* begin Dataset records *

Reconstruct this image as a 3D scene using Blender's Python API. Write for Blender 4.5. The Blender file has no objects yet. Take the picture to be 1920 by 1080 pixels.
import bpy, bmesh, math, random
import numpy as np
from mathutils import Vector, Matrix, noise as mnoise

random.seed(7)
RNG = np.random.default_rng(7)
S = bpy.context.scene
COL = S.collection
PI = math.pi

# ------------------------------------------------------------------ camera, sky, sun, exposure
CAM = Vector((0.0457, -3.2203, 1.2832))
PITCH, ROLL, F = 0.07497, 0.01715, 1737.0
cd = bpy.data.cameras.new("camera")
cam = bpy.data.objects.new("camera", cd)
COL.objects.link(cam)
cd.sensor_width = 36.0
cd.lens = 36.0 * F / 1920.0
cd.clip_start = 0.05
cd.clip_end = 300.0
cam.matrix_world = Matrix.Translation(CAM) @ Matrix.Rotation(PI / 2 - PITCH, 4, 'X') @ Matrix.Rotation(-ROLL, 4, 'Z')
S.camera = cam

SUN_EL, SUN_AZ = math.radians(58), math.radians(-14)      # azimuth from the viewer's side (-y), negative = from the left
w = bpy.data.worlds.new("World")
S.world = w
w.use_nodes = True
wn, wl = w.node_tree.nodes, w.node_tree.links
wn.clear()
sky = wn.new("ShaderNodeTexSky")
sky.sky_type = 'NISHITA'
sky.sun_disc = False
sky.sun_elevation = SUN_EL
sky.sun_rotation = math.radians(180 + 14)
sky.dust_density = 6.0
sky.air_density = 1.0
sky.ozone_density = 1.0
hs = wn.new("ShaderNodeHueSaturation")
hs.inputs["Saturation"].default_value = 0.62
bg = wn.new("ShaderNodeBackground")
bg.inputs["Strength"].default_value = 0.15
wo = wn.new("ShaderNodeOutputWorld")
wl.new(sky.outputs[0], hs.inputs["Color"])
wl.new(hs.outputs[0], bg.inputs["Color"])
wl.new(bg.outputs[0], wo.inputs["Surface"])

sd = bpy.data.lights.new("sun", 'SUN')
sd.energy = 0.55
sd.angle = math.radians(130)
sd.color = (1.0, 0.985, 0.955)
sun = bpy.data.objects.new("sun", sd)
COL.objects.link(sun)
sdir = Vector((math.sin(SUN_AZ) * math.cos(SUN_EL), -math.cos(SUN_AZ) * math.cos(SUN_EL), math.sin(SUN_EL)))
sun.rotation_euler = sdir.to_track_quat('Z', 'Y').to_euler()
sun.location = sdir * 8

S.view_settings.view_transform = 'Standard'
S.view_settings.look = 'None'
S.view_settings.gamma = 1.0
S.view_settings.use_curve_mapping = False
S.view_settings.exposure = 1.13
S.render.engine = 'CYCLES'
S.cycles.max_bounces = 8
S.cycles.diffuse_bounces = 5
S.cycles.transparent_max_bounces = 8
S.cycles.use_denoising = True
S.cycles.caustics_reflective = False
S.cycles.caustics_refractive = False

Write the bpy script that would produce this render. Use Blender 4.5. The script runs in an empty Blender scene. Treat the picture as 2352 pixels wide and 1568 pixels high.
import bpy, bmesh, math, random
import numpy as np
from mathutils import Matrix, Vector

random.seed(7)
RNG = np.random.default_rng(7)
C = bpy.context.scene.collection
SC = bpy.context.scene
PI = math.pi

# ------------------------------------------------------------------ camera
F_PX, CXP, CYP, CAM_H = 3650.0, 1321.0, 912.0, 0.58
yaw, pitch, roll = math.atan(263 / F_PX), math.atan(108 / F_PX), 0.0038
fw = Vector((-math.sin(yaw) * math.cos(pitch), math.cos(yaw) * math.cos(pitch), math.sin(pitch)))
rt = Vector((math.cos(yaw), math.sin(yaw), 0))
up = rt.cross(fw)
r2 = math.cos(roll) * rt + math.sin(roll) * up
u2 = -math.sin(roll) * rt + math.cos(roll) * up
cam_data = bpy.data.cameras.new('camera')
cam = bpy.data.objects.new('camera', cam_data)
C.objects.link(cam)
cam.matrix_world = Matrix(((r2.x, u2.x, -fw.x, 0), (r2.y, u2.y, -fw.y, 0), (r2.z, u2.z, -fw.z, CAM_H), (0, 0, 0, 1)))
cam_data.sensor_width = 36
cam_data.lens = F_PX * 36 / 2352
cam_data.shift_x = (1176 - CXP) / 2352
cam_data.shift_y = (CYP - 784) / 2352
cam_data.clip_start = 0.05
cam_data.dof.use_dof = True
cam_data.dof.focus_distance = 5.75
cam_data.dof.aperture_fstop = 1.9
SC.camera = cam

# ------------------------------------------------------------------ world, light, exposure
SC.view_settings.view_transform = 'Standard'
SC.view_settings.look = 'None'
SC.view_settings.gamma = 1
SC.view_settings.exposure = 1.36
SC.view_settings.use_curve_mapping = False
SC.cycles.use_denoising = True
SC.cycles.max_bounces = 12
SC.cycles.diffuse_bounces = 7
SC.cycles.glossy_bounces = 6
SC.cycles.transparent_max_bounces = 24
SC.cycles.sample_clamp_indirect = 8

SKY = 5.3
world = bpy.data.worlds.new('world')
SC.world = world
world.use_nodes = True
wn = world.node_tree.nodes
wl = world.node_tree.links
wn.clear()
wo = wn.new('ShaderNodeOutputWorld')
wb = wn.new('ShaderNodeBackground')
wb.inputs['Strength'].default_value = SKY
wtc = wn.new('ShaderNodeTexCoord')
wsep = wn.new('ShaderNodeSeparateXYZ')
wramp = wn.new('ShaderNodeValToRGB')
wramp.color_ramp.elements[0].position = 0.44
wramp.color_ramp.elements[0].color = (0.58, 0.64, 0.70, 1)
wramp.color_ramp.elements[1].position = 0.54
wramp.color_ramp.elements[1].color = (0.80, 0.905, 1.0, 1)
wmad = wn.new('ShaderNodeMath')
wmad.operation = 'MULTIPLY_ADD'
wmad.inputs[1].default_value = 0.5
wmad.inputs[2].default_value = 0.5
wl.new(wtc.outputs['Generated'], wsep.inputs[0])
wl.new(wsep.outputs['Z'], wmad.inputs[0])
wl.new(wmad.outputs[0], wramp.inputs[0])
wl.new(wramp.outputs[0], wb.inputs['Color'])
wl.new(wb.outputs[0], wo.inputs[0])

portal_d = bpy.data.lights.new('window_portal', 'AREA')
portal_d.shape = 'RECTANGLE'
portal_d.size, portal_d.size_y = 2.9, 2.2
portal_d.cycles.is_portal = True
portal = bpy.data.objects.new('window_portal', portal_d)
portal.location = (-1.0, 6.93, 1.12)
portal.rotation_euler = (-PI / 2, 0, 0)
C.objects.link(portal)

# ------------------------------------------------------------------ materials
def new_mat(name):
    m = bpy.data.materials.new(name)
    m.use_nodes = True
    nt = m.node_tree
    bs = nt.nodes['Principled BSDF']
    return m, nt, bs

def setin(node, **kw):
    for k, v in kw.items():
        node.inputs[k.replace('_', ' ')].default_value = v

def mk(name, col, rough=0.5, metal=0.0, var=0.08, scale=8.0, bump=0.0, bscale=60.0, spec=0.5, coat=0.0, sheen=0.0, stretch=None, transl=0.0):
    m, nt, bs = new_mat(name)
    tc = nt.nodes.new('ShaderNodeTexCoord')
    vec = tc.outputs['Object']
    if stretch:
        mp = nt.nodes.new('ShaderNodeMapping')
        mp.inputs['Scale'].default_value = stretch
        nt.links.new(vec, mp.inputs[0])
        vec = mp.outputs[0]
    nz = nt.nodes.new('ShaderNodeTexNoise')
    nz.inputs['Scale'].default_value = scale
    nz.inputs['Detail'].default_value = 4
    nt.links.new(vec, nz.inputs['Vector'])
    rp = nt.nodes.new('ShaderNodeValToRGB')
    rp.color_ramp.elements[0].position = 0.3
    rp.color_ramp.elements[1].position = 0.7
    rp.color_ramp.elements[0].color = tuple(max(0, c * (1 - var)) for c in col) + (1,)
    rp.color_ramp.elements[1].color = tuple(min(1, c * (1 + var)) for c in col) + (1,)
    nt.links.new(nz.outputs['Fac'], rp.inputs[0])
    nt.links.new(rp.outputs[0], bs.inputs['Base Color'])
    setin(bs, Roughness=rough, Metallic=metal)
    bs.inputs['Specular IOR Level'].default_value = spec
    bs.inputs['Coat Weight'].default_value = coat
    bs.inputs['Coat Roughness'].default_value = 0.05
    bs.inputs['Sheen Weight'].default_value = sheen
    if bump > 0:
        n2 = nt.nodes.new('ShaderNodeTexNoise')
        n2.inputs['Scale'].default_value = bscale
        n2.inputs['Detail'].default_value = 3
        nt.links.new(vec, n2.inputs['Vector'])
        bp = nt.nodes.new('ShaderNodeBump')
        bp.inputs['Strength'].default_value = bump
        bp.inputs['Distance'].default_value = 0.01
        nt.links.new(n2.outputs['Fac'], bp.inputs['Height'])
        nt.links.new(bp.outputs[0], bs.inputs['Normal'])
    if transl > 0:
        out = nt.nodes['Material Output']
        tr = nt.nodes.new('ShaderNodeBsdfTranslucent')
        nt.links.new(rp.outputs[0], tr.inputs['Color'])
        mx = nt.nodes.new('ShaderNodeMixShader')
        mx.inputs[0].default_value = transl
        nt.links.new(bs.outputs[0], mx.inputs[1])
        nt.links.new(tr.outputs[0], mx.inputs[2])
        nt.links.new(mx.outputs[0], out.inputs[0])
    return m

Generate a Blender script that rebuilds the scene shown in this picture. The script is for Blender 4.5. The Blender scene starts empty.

* end Dataset records *

What you are asked to do: Take every line that includes the string "Write" and copy it.

Solved problem:
Reconstruct this image as a 3D scene using Blender's Python API. Write for Blender 4.5. The Blender file has no objects yet. Take the picture to be 1920 by 1080 pixels.
Write the bpy script that would produce this render. Use Blender 4.5. The script runs in an empty Blender scene. Treat the picture as 2352 pixels wide and 1568 pixels high.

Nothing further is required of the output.